Robert Ernest Brown was born on 31 May 1894 at 11 Park Avenue, Londonderry, the second of six children of post office sorting clerk William Sproule Brown and his wife Agnes (née Wilson). His mother died following childbirth when he was just eight years old. By the time of the 1911 Census he was living at Academy Terrace and Fairman Place, Londonderry, with his father, siblings and an aunt, and working as an apprentice shirt manufacturer.

Brown enlisted in the North Irish Horse on 31 August 1914 (No.1055).
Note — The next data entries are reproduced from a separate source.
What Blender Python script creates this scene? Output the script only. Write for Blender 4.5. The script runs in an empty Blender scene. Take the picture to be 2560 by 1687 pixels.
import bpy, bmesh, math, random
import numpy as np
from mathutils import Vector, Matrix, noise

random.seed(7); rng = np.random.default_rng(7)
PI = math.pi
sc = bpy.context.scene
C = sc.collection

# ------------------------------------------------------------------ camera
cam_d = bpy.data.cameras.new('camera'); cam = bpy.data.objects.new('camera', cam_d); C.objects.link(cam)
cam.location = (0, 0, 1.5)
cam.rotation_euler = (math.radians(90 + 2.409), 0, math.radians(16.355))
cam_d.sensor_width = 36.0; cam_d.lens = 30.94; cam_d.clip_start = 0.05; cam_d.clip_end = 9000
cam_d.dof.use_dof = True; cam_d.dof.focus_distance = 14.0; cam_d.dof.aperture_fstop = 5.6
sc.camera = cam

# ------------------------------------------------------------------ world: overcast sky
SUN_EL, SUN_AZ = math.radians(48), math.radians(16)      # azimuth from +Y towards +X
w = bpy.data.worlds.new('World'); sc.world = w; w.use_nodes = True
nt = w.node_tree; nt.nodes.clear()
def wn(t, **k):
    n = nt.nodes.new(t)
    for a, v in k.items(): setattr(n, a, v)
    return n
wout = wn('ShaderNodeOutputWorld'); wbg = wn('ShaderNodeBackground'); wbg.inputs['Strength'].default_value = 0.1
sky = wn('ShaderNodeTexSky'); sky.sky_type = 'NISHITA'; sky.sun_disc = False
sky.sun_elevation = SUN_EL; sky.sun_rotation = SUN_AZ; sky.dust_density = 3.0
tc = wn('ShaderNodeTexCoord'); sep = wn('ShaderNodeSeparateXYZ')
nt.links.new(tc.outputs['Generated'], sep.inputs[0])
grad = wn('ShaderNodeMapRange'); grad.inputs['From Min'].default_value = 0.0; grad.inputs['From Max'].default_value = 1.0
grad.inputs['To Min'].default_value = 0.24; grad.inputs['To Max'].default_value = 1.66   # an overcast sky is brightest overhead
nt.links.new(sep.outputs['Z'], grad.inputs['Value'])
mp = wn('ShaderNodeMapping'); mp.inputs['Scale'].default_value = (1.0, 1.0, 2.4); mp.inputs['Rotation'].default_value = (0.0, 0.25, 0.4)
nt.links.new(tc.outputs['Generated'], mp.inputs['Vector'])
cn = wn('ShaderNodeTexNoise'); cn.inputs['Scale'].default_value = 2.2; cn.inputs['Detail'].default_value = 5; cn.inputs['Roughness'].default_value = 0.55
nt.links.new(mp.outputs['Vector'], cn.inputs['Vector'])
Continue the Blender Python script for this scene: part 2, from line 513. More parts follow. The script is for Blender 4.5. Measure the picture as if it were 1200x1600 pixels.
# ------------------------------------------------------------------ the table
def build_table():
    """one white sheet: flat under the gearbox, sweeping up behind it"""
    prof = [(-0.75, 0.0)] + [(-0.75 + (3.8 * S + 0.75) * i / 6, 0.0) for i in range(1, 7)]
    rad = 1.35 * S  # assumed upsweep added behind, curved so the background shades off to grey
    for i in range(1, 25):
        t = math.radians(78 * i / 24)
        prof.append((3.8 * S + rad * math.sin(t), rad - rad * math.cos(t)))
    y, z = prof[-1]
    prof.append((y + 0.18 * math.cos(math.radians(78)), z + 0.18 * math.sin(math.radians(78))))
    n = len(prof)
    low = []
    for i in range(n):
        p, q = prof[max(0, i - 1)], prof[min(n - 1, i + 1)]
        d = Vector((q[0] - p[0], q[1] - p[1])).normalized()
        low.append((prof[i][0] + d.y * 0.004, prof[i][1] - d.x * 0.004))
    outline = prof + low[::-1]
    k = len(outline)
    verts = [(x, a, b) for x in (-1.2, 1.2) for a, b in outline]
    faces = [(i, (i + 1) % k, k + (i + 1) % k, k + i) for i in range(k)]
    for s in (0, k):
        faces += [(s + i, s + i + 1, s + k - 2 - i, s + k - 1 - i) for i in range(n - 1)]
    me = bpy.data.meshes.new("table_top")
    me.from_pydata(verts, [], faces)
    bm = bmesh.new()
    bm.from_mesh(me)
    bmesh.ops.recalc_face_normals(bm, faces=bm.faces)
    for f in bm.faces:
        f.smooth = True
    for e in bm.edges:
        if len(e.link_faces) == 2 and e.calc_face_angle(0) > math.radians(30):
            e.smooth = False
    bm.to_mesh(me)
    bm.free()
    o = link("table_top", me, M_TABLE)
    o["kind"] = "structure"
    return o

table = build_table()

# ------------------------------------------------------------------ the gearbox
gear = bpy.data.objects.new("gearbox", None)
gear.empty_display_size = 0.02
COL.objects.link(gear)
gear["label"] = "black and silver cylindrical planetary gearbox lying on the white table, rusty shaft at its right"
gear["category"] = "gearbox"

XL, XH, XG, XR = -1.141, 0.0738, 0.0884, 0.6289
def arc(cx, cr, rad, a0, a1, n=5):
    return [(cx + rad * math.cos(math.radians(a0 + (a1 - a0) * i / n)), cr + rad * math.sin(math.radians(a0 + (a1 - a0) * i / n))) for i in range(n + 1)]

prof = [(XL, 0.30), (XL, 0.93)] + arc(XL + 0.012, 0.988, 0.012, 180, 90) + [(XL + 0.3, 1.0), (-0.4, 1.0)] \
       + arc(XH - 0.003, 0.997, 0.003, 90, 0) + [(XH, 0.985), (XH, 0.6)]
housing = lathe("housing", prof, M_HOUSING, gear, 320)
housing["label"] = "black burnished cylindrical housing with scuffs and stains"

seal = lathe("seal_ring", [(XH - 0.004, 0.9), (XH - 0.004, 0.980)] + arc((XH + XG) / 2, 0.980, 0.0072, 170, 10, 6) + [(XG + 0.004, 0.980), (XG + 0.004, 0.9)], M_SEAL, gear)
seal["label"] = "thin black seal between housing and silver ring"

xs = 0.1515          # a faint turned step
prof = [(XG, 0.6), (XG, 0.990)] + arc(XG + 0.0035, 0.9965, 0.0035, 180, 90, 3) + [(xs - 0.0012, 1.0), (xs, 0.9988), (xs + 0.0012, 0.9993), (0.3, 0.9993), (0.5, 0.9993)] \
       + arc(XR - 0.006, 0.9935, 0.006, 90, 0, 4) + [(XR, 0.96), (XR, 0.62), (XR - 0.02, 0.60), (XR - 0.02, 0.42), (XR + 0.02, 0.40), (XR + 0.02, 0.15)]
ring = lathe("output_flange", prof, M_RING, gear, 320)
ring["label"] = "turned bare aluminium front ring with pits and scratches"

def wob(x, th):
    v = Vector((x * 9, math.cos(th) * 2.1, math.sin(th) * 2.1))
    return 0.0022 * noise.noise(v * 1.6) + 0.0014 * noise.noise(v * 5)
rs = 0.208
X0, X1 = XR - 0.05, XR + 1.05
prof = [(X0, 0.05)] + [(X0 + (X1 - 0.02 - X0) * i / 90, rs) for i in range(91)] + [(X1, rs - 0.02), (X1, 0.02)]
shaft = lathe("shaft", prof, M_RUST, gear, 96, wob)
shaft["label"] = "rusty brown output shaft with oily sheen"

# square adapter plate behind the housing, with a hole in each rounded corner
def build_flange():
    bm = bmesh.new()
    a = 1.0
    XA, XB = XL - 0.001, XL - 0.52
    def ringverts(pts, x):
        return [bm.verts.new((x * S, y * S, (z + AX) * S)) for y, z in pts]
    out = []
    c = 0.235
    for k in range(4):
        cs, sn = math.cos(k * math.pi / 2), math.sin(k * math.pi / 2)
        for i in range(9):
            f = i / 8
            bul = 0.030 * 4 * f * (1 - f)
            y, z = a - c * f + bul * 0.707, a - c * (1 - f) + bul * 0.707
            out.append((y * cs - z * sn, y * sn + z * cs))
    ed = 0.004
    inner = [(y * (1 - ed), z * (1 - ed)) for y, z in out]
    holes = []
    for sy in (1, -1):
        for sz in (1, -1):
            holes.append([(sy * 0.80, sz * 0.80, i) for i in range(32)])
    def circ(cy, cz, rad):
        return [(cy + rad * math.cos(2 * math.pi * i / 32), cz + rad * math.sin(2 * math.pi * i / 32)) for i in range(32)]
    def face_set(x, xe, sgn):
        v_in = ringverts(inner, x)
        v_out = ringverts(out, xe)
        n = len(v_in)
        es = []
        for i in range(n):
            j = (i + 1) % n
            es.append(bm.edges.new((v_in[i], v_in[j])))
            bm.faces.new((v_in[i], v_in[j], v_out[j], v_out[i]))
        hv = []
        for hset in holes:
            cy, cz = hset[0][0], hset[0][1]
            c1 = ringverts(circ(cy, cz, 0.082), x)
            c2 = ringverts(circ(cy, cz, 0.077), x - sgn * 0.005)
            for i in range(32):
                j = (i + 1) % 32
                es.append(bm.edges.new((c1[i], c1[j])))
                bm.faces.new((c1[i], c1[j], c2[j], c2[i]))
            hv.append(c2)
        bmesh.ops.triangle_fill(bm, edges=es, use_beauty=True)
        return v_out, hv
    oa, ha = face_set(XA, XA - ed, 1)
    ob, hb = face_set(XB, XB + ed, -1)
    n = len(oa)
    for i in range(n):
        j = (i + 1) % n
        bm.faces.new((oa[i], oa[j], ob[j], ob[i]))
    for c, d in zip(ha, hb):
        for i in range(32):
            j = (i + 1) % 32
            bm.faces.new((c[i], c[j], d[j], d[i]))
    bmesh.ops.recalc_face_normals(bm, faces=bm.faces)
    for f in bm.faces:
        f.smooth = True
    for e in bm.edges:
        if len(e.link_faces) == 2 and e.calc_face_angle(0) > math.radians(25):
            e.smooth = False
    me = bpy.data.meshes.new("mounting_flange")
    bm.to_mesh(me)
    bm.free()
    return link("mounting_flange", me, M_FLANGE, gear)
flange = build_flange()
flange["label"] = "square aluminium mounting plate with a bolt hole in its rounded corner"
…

On 17 November 1915 he embarked for France with F Squadron, which at the time was serving as divisional cavalry to the 33rd Division.

In June 1916 F Squadron combined with C Squadron and the 6th (Inniskilling) Dragoons Service Squadron to form the 2nd North Irish Horse Regiment, serving as corps cavalry to X Corps until September 1917, when the regiment was disbanded and its men transferred to the infantry. Like most, Brown was posted to the 9th (Service) Battalion, Royal Irish Fusiliers – renamed the 9th (North Irish Horse) Battalion – on 20 September, joining it in the field at Ruyaulcourt five days later. He was issued regimental number 41481 and posted to A Company.

Brown was wounded during the Battle of Cambrai, probably in the fighting for the village of Moeuvres on 22 and 23 November 1917. The wound was not severe and he was able to rejoin the battalion soon after.

Brown was one of the many posted as missing following the battalion's fighting withdrawal from St Quentin to near Amiens from 21 to 28 March 1918. It was later learned that he had been captured, unwounded, on 27 March at Erches, near Roye.

Brown remained a prisoner until the end of the war, held at camps in Giessen and Münster. He was released in the months following the Armistice and returned to the UK. On 31 March 1919 he was demobilised and transferred to Class Z, Army Reserve.